**Collected material**:
──────
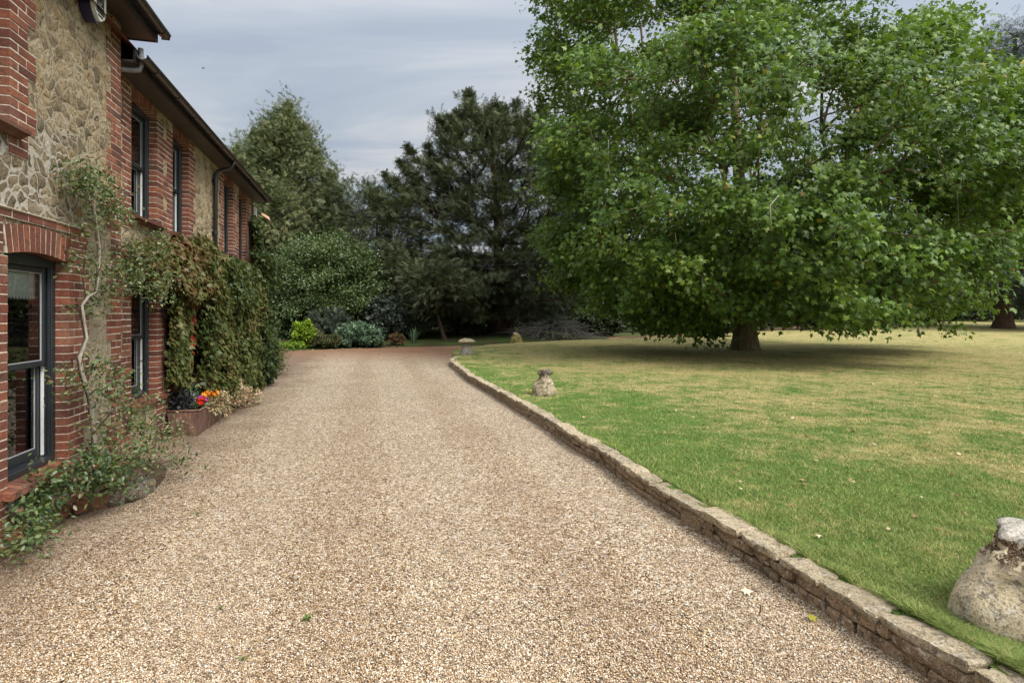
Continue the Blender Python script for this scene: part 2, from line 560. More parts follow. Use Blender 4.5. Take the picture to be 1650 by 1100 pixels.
M['staddle_moss'] = stone_mat('yellow_mossy_stone', (0.38, 0.31, 0.15), (0.03, 0.026, 0.015), (0.5, 0.43, 0.26), (0.16, 0.15, 0.02), (0.0, 0.05, 0.3, 0.6), 1.0)
M['slab_pale'] = stone_mat('pale_broken_stone', (0.60, 0.55, 0.47), (0.25, 0.21, 0.16), (0.75, 0.70, 0.62), None, None, 1.6, 0.5)
M['earth_edge'] = plain('weathered_red_edging', (0.19, 0.085, 0.048), 0.9, 0.15, 25, 0.5)
M['log'] = stone_mat('weathered_log', (0.16, 0.12, 0.08), (0.05, 0.04, 0.03), (0.45, 0.42, 0.36), None, None, 1.6)


def bark_mat(name, c0, c1, sc=1.0):
    m, t, b = new_mat(name, 0.95, 0.1)
    oc = objco(t)
    mp = nd(t, 'ShaderNodeMapping', {'Vector': oc, 'Scale': (9 * sc, 9 * sc, 2.2 * sc)}).outputs[0]
    n = noise(t, mp, 1.0, 7, 0.7)
    t.links.new(ramp(t, n, [(0.3, c0), (0.7, c1)]), b.inputs['Base Color'])
    bump(t, b, n, 1.0, 0.05)
    return m


M['bark'] = bark_mat('plane_bark', (0.07, 0.052, 0.03), (0.33, 0.255, 0.15), 1.0)
M['bark_red'] = bark_mat('yew_bark', (0.035, 0.022, 0.015), (0.13, 0.085, 0.055), 1.0)
M['bark_dark'] = bark_mat('dark_bark', (0.022, 0.018, 0.014), (0.075, 0.06, 0.045), 1.0)
M['bark_pale'] = bark_mat('pale_rose_stem', (0.26, 0.22, 0.165), (0.58, 0.53, 0.44), 4.0)
M['twig'] = bark_mat('brown_twig', (0.06, 0.042, 0.026), (0.17, 0.125, 0.08), 6.0)
M['twig_grey'] = bark_mat('grey_dead_twig', (0.09, 0.085, 0.078), (0.26, 0.24, 0.22), 3.0)

M['leaf_plane'] = leaf_mat('plane_leaf', [(0.0, (0.030, 0.068, 0.012)), (0.4, (0.074, 0.138, 0.018)), (0.75, (0.128, 0.205, 0.027)), (0.95, (0.23, 0.31, 0.05)), (0.975, (0.30, 0.26, 0.03)), (1.0, (0.30, 0.12, 0.03))], 0.5, 0.35, 0.25, (0.25, 0.4, 0.03))
M['leaf_cypress'] = leaf_mat('cypress_leaf', [(0.0, (0.05, 0.068, 0.028)), (0.5, (0.115, 0.14, 0.058)), (0.9, (0.20, 0.21, 0.09)), (0.96, (0.13, 0.085, 0.04)), (1.0, (0.15, 0.09, 0.04))], 0.6, 0.25, 0.1)
M['leaf_yew'] = leaf_mat('yew_leaf', [(0.0, (0.025, 0.034, 0.017)), (0.6, (0.068, 0.082, 0.038)), (1.0, (0.14, 0.15, 0.07))], 0.6, 0.25, 0.06)
M['leaf_holly'] = leaf_mat('holm_leaf', [(0.0, (0.028, 0.05, 0.016)), (0.6, (0.075, 0.115, 0.032)), (1.0, (0.14, 0.175, 0.055))], 0.4, 0.45, 0.1)
M['leaf_dark'] = leaf_mat('dark_evergreen_leaf', [(0.0, (0.014, 0.022, 0.012)), (0.7, (0.034, 0.05, 0.022)), (1.0, (0.07, 0.088, 0.04))], 0.5, 0.3, 0.06)
M['leaf_cedar'] = leaf_mat('cedar_needle', [(0.0, (0.018, 0.026, 0.024)), (0.6, (0.038, 0.052, 0.047)), (1.0, (0.085, 0.105, 0.095))], 0.6, 0.25, 0.06)
M['leaf_lime'] = leaf_mat('lime_leaf', [(0.0, (0.10, 0.18, 0.015)), (0.6, (0.22, 0.33, 0.025)), (1.0, (0.36, 0.46, 0.06))], 0.5, 0.3, 0.25, (0.4, 0.5, 0.05))
M['leaf_silver'] = leaf_mat('silvery_leaf', [(0.0, (0.06, 0.11, 0.06)), (0.6, (0.14, 0.22, 0.13)), (1.0, (0.26, 0.34, 0.23))], 0.5, 0.3, 0.15)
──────
**Written instruction**: Starting at the top of the listing above, please restate word for word each line up to and including the one that holds "0.24, 0.22), 3.0)", omitting every image.

**Answer**:
Continue the Blender Python script for this scene: part 2, from line 560. More parts follow. Use Blender 4.5. Take the picture to be 1650 by 1100 pixels.
M['staddle_moss'] = stone_mat('yellow_mossy_stone', (0.38, 0.31, 0.15), (0.03, 0.026, 0.015), (0.5, 0.43, 0.26), (0.16, 0.15, 0.02), (0.0, 0.05, 0.3, 0.6), 1.0)
M['slab_pale'] = stone_mat('pale_broken_stone', (0.60, 0.55, 0.47), (0.25, 0.21, 0.16), (0.75, 0.70, 0.62), None, None, 1.6, 0.5)
M['earth_edge'] = plain('weathered_red_edging', (0.19, 0.085, 0.048), 0.9, 0.15, 25, 0.5)
M['log'] = stone_mat('weathered_log', (0.16, 0.12, 0.08), (0.05, 0.04, 0.03), (0.45, 0.42, 0.36), None, None, 1.6)


def bark_mat(name, c0, c1, sc=1.0):
    m, t, b = new_mat(name, 0.95, 0.1)
    oc = objco(t)
    mp = nd(t, 'ShaderNodeMapping', {'Vector': oc, 'Scale': (9 * sc, 9 * sc, 2.2 * sc)}).outputs[0]
    n = noise(t, mp, 1.0, 7, 0.7)
    t.links.new(ramp(t, n, [(0.3, c0), (0.7, c1)]), b.inputs['Base Color'])
    bump(t, b, n, 1.0, 0.05)
    return m


M['bark'] = bark_mat('plane_bark', (0.07, 0.052, 0.03), (0.33, 0.255, 0.15), 1.0)
M['bark_red'] = bark_mat('yew_bark', (0.035, 0.022, 0.015), (0.13, 0.085, 0.055), 1.0)
M['bark_dark'] = bark_mat('dark_bark', (0.022, 0.018, 0.014), (0.075, 0.06, 0.045), 1.0)
M['bark_pale'] = bark_mat('pale_rose_stem', (0.26, 0.22, 0.165), (0.58, 0.53, 0.44), 4.0)
M['twig'] = bark_mat('brown_twig', (0.06, 0.042, 0.026), (0.17, 0.125, 0.08), 6.0)
M['twig_grey'] = bark_mat('grey_dead_twig', (0.09, 0.085, 0.078), (0.26, 0.24, 0.22), 3.0)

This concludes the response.